What is/are your favorite denim brand(s), and why?


Actually, my favorite denim is all the jeans people already own and walked, danced, and worked in for years, which can be repaired and handed over to the next generation.

Brands I admire are brands that recreate or upcycle already produced stock to something new and fresh! There are also a lot of inspiring women’s brands in “workwear” which I love. It’s important to me that function, design, and quality go hand in hand, which usually is combined in workwear. Below are some brands I admire!

1offparis

by_sarah-johnson

girlsofdust


What is your favorite denim store, and why?


I’m a big fan of Japanese culture, food and denims.
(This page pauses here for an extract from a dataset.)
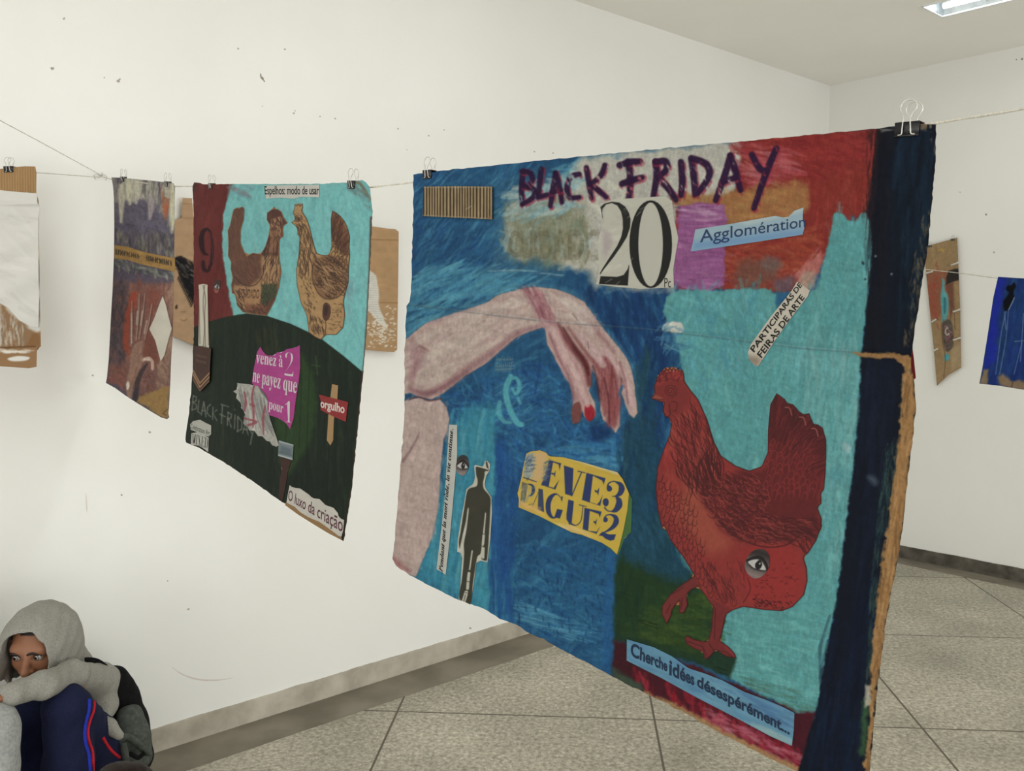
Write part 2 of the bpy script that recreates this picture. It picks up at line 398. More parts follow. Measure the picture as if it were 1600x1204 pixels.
# long wall on the left, with chips and old marks
SW1 = Surf(room(0, 0, 0), E1, (0, 0, -1)); SW2 = Surf(room(0, 0, 0), E2, (0, 0, -1))
mb = MB(); mb.box((-T, -T, 0), (ROOM_L + T, 0, ROOM_H + 0.1), None, 0, rm)
chips = [(82, 107, 4), (185, 127, 3.5), (187, 124, 2), (410, 122, 3), (408, 117, 1.8), (413, 127, 1.6), (459, 177, 2.6), (461, 173, 1.5), (500, 182, 1.7), (524, 185, 2.2), (622, 201, 1.6), (670, 212, 1.6),
         (694, 203, 1.2), (100, 29, 3), (445, 77, 2.2), (372, 76, 2), (163, 121, 1.4), (145, 586, 2.2), (234, 675, 2.8), (190, 773, 2), (262, 907, 1.6), (295, 951, 1.8), (293, 952, 1.3), (410, 166, 1.3), (636, 234, 1.2), (632, 568, 1.3), (735, 981, 2.5), (864, 239, 1.6), (835, 237, 2)]
rr = random.Random(3)
for x, y, r in chips:
    k = 9; r *= .85; pts = [(x + r * rr.uniform(.5, 1.15) * math.cos(t * 6.283 / k), y + r * rr.uniform(.4, 1.1) * math.sin(t * 6.283 / k)) for t in range(k)]
    p = np.array(pts); mb.add(SW1.at(p[:, 0], p[:, 1], 0.0006), [tuple(range(k))[::-1]], None, 1)
def streak(mb, surf, pts, wd, mat):
    p = cr(pts, 6, False); t = np.gradient(p, axis=0); t /= np.linalg.norm(t, axis=1)[:, None]; n = np.stack([-t[:, 1], t[:, 0]], 1)
    wv = wd * np.sin(np.linspace(0.15, math.pi - 0.15, len(p)))[:, None]; a = p + n * wv / 2; b = p - n * wv / 2; m = len(p); i = np.arange(m - 1)
    q = np.concatenate([a, b]); mb.add(surf.at(q[:, 0], q[:, 1], 0.0006), np.stack([i, i + 1, i + 1 + m, i + m], 1), None, mat)
streak(mb, SW1, [(407, 114), (408, 121), (414, 127)], 2.2, 1)
streak(mb, SW1, [(268, 1041), (285, 1053), (310, 1061), (340, 1062), (366, 1058)], 2.4, 2)
streak(mb, SW1, [(134, 770), (136, 800)], 2, 2)
M_MARK = mat_noise('faint_scuff', (214, 206, 198), (226, 219, 212), 60, 0.8)
o = mb.build('wall_left', [M_WALL, M_CHIP, M_MARK], None, (0, 0, 0), smooth=False, attr=False); tag(o, kind='structure')
mb = MB(); mb.box((-T, 0, 0), (0, ROOM_W, ROOM_H + 0.1), None, 0, rm)
for x, y, r in [(1588, 93, 1.6), (1597, 92, 2.2), (1541, 335, 2), (1553, 394, 2), (1500, 300, 1.2)]:
    k = 8; p = np.array([(x + r * rr.uniform(.5, 1.1) * math.cos(t * 6.283 / k), y + r * rr.uniform(.5, 1.1) * math.sin(t * 6.283 / k)) for t in range(k)])
    mb.add(SW2.at(p[:, 0], p[:, 1], 0.0006), [tuple(range(k))[::-1]], None, 1)
o = mb.build('wall_back', [M_WALL2, M_CHIP], None, (0, 0, 0), smooth=False, attr=False); tag(o, kind='structure')
slab('wall_front', [((ROOM_L, 0, 0), (ROOM_L + T, WEND[0], ROOM_H + 0.1)), ((ROOM_L, WEND[1], 0), (ROOM_L + T, ROOM_W, ROOM_H + 0.1)),
     ((ROOM_L, WEND[0], 0), (ROOM_L + T, WEND[1], WZ[0])), ((ROOM_L, WEND[0], WZ[1]), (ROOM_L + T, WEND[1], ROOM_H + 0.1))], M_WALL2)
f = 0.05; bm_ = sum(WEND) / 2
slab('window_4', [((ROOM_L + .03, WEND[0], WZ[0]), (ROOM_L + .09, WEND[1], WZ[0] + f)), ((ROOM_L + .03, WEND[0], WZ[1] - f), (ROOM_L + .09, WEND[1], WZ[1])), ((ROOM_L + .03, WEND[0], WZ[0]), (ROOM_L + .09, WEND[0] + f, WZ[1])),
     ((ROOM_L + .03, WEND[1] - f, WZ[0]), (ROOM_L + .09, WEND[1], WZ[1])), ((ROOM_L + .03, bm_ - f / 2, WZ[0]), (ROOM_L + .09, bm_ + f / 2, WZ[1]))], M_WHITE)  # frame of the added end opening, out of view
bx = []; e = [0.0] + [q for wq in WIN for q in wq] + [ROOM_L]
for i in range(0, len(e), 2): bx.append(((e[i], ROOM_W, 0), (e[i + 1], ROOM_W + T, ROOM_H + 0.1)))
for a0, a1 in WIN: bx += [((a0, ROOM_W, 0), (a1, ROOM_W + T, WZ[0])), ((a0, ROOM_W, WZ[1]), (a1, ROOM_W + T, ROOM_H + 0.1))]
slab('wall_right', bx, M_WALL2)
for i, (a0, a1) in enumerate(WIN):
    f = 0.05; am = (a0 + a1) / 2
    slab('window_%d' % (i + 1), [((a0, ROOM_W + .03, WZ[0]), (a1, ROOM_W + .09, WZ[0] + f)), ((a0, ROOM_W + .03, WZ[1] - f), (a1, ROOM_W + .09, WZ[1])),
         ((a0, ROOM_W + .03, WZ[0]), (a0 + f, ROOM_W + .09, WZ[1])), ((a1 - f, ROOM_W + .03, WZ[0]), (a1, ROOM_W + .09, WZ[1])), ((am - f / 2, ROOM_W + .03, WZ[0]), (am + f / 2, ROOM_W + .09, WZ[1]))], M_WHITE)
# ceiling with recesses for the strip lights
LAMPS = [(0.83, 1.05, 1.056, 2.28), (0.83, 1.05, 4.2, 5.42), (3.6, 3.82, 1.056, 2.28), (3.6, 3.82, 4.2, 5.42), (6.4, 6.62, 1.056, 2.28), (6.4, 6.62, 4.2, 5.42)]
ga = sorted({-T, ROOM_L + T} | {q for l in LAMPS for q in l[:2]}); gb = sorted({-T, ROOM_W + T} | {q for l in LAMPS for q in l[2:]})
bx = []
for i in range(len(ga) - 1):
    for j in range(len(gb) - 1):
        if any(abs(l[0] - ga[i]) < 1e-6 and abs(l[2] - gb[j]) < 1e-6 for l in LAMPS): continue
        bx.append(((ga[i], gb[j], ROOM_H), (ga[i + 1], gb[j + 1], ROOM_H + 0.12)))
slab('ceiling', bx, M_CEIL)
# skirting: slightly ragged upper edge
def skirting(name, along, a0, a1, h, t, mat, amp, n):
    mb = MB(); s = np.linspace(a0, a1, n); hh = h + amp * (fbm(s * 40, s * 0, 3.0, seed=2) - 0.5) * 2
    def pt(u, q, z): return np.stack([u, np.full(n, q), np.full(n, z) if np.isscalar(z) else z], 1) if along == 'a' else np.stack([np.full(n, q), u, np.full(n, z) if np.isscalar(z) else z], 1)
    V = np.concatenate([pt(s, 0, 0), pt(s, t, 0), pt(s, t, hh), pt(s, 0, hh)]); i = np.arange(n - 1); fs = []
    for k in range(4):
        l = (k + 1) % 4; fs.append(np.stack([k * n + i, k * n + i + 1, l * n + i + 1, l * n + i], 1))
    mb.add(rm(V), np.concatenate(fs), None, 0); mb.add(rm(V[[0, n, 2 * n, 3 * n]]), np.array([(0, 1, 2, 3)])); mb.add(rm(V[[n - 1, 2 * n - 1, 3 * n - 1, 4 * n - 1]]), np.array([(3, 2, 1, 0)]))
    o = mb.build(name, mat, None, (0, 0, 0), smooth=False, attr=False); tag(o, kind='structure')
skirting('baseboard_left', 'a', 0.012, ROOM_L, 0.083, 0.012, M_BASE, 0.004, 500)
skirting('baseboard_back', 'b', 0.012, ROOM_W, 0.078, 0.012, M_BASE2, 0.003, 400)
slab('trim_1', [((0.012, 0.012, 0), (ROOM_L, 0.2, 0.002))], M_STRIP)
slab('trim_2', [((0.012, 0.2, 0), (0.145, ROOM_W, 0.002))], M_STRIP)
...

I’m very inspired by their way of caring for every little detail and to let things take the time that’s needed to get the products just right. It doesn’t matter if it comes to food, garments, or concepts, it’s all thought through and beautifully presented. One of my favorite stores, therefore, is Blue Blue Japan in Tokyo. The shop feels humble and it’s placed in the city in a delicate way, with a feeling of quality and creativity.


What do you think we can expect in the (near) future of denim developments as it comes to sustainability?


Producing less, and more digital. I expect for example many more denim developments using 3D designs for selling and product developments, but also for our online lifestyle. Using advanced digital tools, we need fewer samples and products, we can shorten both the development lead times, lower development fabric costs, and do with less shipping. But I also believe more of our fashion expression will be shown online as well, so our 3D designs will also be a platform for our fashion to grow online. However, this will be growing next to our physical work, where I strongly believe and hope that the consumer will be more educated about the processes for how the clothing production looks like. And by having more knowledge, I hope they slowly purchase a “cleaner” wardrobe.